School may remove Lincoln’s name because he didn’t show ‘black lives mattered to him’
San Francisco may remove Abraham Lincoln’s name from a high school, because a district committee says the 16th president — who abolished slavery — did not demonstrate that “black lives mattered to him.”
Lincoln is one of dozens of historical figures who the city school district’s renaming committee argued led lives so rife with racism, oppression or abuse that their names should not grace its buildings, the San Francisco Chronicle reported.
“The discussion for Lincoln centered around his treatment of First Nation peoples, because that was offered first,” Jeremiah Jeffries, chairman of the renaming committee and a first-grade teacher, told the paper. “Once he met criteria in that way, we did not belabor the point.”
He continued: “The history of Lincoln and Native Americans is complicated, not nearly as well known as that of the Civil War and slavery,” according to the paper.
“Lincoln, like the presidents before him and most after, did not show through policy or rhetoric that black lives ever mattered to them outside of human capital and as casualties of wealth building,” Jeffries said.
“Uprooting the problematic names and symbols that currently clutter buildings, streets, throughout the city is a worthy endeavor,” he added. “Only good can come from the public being reflective and intentional about the power of our words, names and rhetoric within our public institutions.”
Critics have slammed the district’s effort to rename the 44 sites as amateurish, arguing the committee’s rationales derived from Wikipedia or selective news sources — rather than relying on historical records and exhaustive research.
When the committee released the list of buildings to be renamed, many made sense because Thomas Jefferson and James Monroe were slave owners, and Vasco Núñez Balboa was a vicious conquistador.
But others raised eyebrows, including George Washington, Herbert Hoover and Democratic Sen.
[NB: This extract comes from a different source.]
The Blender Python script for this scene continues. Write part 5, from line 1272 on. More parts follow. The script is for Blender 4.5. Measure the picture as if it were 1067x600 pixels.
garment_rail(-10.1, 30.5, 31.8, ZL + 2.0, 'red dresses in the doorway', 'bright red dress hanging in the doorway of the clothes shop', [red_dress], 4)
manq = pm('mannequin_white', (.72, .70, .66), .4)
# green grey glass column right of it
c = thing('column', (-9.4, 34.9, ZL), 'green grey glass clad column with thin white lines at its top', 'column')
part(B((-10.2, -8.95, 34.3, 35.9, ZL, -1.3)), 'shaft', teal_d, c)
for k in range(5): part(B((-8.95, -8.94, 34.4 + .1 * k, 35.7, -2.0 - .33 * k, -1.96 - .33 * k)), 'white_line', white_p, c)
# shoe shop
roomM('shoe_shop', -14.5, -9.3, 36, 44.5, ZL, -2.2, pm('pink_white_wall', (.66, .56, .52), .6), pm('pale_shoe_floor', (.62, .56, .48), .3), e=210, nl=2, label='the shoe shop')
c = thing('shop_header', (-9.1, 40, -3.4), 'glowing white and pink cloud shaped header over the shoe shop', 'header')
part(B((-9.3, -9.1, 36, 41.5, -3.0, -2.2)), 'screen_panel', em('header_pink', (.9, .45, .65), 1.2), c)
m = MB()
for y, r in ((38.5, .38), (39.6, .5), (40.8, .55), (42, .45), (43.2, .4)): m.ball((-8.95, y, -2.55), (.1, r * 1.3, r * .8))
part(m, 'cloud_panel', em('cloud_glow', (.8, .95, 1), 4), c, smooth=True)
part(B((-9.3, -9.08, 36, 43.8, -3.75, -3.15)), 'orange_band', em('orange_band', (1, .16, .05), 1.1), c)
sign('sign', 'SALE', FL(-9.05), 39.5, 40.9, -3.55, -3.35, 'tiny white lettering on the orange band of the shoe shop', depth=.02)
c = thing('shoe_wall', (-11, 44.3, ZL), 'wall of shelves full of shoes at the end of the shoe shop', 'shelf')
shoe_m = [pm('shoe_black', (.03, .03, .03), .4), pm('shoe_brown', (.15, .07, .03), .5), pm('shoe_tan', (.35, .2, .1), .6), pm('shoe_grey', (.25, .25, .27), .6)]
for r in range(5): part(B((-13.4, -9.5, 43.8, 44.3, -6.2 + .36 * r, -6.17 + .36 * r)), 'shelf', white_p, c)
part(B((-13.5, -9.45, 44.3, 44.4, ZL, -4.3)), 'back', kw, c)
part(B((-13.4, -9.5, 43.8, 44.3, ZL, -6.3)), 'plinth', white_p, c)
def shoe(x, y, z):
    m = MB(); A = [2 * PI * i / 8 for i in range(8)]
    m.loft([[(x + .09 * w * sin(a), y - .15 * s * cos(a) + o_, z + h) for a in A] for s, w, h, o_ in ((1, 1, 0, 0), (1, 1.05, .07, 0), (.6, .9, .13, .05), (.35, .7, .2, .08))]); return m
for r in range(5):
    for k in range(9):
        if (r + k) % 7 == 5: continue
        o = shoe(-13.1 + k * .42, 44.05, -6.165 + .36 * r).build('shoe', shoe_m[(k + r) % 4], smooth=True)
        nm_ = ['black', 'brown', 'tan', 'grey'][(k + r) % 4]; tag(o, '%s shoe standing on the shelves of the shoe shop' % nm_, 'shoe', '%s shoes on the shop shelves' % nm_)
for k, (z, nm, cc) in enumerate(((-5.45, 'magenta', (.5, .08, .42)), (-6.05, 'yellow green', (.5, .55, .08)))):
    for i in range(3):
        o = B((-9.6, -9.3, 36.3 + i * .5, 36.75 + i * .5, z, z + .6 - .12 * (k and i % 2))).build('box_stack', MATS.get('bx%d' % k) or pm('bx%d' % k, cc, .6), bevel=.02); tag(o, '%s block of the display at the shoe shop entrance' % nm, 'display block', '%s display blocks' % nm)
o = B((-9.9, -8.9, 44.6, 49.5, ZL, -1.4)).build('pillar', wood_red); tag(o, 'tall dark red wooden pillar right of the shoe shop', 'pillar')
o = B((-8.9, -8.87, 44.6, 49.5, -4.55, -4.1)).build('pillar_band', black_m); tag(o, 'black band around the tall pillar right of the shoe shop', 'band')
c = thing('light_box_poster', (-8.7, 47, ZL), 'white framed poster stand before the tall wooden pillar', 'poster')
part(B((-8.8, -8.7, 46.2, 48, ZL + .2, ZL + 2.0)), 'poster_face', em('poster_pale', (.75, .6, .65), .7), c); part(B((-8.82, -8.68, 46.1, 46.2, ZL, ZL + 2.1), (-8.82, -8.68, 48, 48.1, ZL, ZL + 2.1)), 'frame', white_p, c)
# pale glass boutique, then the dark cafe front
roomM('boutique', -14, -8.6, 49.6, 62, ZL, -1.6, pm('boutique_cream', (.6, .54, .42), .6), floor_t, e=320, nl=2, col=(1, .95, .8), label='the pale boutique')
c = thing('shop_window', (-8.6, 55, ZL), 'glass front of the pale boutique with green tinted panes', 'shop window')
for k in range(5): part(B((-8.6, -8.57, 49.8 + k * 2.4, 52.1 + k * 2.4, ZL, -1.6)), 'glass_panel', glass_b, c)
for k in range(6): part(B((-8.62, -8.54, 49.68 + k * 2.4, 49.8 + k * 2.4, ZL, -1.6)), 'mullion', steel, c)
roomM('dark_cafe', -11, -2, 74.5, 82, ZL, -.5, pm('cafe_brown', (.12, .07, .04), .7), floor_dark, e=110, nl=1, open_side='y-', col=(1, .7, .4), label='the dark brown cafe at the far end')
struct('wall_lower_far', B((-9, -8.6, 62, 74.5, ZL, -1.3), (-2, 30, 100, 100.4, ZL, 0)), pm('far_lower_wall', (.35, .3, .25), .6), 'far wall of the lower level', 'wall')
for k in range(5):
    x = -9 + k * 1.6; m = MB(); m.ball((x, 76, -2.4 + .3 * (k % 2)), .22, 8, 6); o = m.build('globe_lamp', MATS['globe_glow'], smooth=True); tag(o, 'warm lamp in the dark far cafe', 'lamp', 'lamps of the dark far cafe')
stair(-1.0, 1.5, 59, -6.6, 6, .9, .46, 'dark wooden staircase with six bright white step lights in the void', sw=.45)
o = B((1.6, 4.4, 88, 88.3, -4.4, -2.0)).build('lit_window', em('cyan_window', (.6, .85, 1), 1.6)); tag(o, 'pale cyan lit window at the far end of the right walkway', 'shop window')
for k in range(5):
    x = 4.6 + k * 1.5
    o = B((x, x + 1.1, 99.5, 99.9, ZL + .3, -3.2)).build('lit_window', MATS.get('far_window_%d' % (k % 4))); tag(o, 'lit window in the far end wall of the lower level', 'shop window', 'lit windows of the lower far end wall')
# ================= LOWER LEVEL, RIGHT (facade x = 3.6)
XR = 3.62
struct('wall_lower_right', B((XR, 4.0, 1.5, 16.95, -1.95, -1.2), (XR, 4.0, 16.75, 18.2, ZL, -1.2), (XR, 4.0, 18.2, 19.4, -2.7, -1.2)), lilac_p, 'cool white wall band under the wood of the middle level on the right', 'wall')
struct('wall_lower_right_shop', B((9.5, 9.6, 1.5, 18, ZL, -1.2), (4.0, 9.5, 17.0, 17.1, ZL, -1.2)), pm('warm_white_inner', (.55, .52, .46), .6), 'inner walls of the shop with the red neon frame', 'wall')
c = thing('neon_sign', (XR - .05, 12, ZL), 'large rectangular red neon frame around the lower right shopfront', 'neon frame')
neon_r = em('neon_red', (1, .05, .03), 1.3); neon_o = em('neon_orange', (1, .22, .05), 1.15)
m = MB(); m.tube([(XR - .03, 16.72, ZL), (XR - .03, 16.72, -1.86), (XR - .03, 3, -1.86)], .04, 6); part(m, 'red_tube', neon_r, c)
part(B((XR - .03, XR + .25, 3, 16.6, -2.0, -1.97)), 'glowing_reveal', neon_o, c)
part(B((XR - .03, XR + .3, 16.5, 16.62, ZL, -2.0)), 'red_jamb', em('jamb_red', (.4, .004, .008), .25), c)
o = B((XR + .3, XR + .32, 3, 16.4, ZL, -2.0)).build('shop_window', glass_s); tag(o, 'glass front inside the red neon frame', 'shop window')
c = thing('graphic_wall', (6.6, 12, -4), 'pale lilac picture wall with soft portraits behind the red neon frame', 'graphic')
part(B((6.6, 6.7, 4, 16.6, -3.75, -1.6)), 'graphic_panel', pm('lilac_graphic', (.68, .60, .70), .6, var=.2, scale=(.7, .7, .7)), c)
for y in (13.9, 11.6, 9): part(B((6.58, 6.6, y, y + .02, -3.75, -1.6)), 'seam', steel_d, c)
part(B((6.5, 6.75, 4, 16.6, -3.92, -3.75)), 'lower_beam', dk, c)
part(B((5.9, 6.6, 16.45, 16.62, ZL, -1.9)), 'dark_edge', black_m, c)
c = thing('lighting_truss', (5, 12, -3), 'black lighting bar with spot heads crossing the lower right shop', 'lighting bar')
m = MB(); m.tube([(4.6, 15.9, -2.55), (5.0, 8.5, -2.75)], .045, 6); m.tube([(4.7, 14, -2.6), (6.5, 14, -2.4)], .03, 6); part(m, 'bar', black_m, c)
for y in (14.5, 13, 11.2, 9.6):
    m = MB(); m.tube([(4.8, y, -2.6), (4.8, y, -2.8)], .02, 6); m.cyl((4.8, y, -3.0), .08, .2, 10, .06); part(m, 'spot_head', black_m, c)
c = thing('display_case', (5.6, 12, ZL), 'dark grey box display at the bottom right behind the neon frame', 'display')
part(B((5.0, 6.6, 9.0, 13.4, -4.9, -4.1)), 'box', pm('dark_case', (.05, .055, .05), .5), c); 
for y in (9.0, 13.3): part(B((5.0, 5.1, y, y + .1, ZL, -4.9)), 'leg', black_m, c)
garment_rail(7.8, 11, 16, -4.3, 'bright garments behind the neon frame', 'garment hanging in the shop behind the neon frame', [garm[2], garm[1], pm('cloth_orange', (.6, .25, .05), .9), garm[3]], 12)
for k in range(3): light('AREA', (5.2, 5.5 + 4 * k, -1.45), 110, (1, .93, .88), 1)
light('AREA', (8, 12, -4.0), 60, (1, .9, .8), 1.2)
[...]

Dianne Feinstein, whose name was recommended to be removed from an elementary school because she replaced a vandalized Confederate flag in front of City Hall as mayor in 1984.
President Trump slammed the effort to remove Honest Abe’s name on Wednesday.
“So ridiculous and unfair. Will people never make a stand!” he said in a tweet.
Sen. Ted Cruz (R-Texas) also weighed in, writing: “Abraham Lincoln…George Washington…even Diane friggin’ Feinstein: NONE are woke enough for the America-hating radical Left.”
He added: “This will never stop, until Americans say ‘ENOUGH!!’ and call it out for the ignorant nonsense that it is.”
To many, Lincoln is known as the Great Emancipator, and an inspiration to his successors, including President Barack Obama, who used the Lincoln Bible for his inauguration in 2009.
Harold Holzer, a Lincoln scholar and director of Hunter College’s Roosevelt House Public Policy Institute, told the Chronicle that Lincoln “saved the country from dividing and ruin. He should be honored for it.”
Lincoln’s involvement with Native Americans is trickier to navigate, the paper noted.
His administration supported the Homestead Act of 1862 and the transcontinental railroad, which led to the loss of their land, according to the outlet, and historians say he largely delegated the sometimes bloody response to Native American conflicts while focusing on the Civil War.
Lincoln also oversaw the hanging of 38 warriors after a Sioux uprising in Minnesota, after he reviewed the legal cases against the 303 men sentenced to death. He saved the lives of 265 of them.
Sherry Black, who worked for more than 40 years in Native American economic and community development, told the paper: “Considering the time period, it’s so difficult to understand how things were at the time. How do you make these decisions?”
Holzer said Lincoln “was more progressive than most people.”
“There was pretty rampant hostility (toward Native Americans) and I think Lincoln rose above it,” he said. “Nobody is going to pass 21st century mores if you’re looking at the 18th and 19th centuries.”
The school board plans to vote on the recommendations early next year.
Meanwhile, Jeffries urged the public to perform its own research, “particularly on Lincoln.”
“There is a lot of scholarship out there,” he said. “I encourage everyone to seek it out. Read.”
The renaming committee is expected to officially recommend scrapping current names of the the 44 schools in January, according to the paper.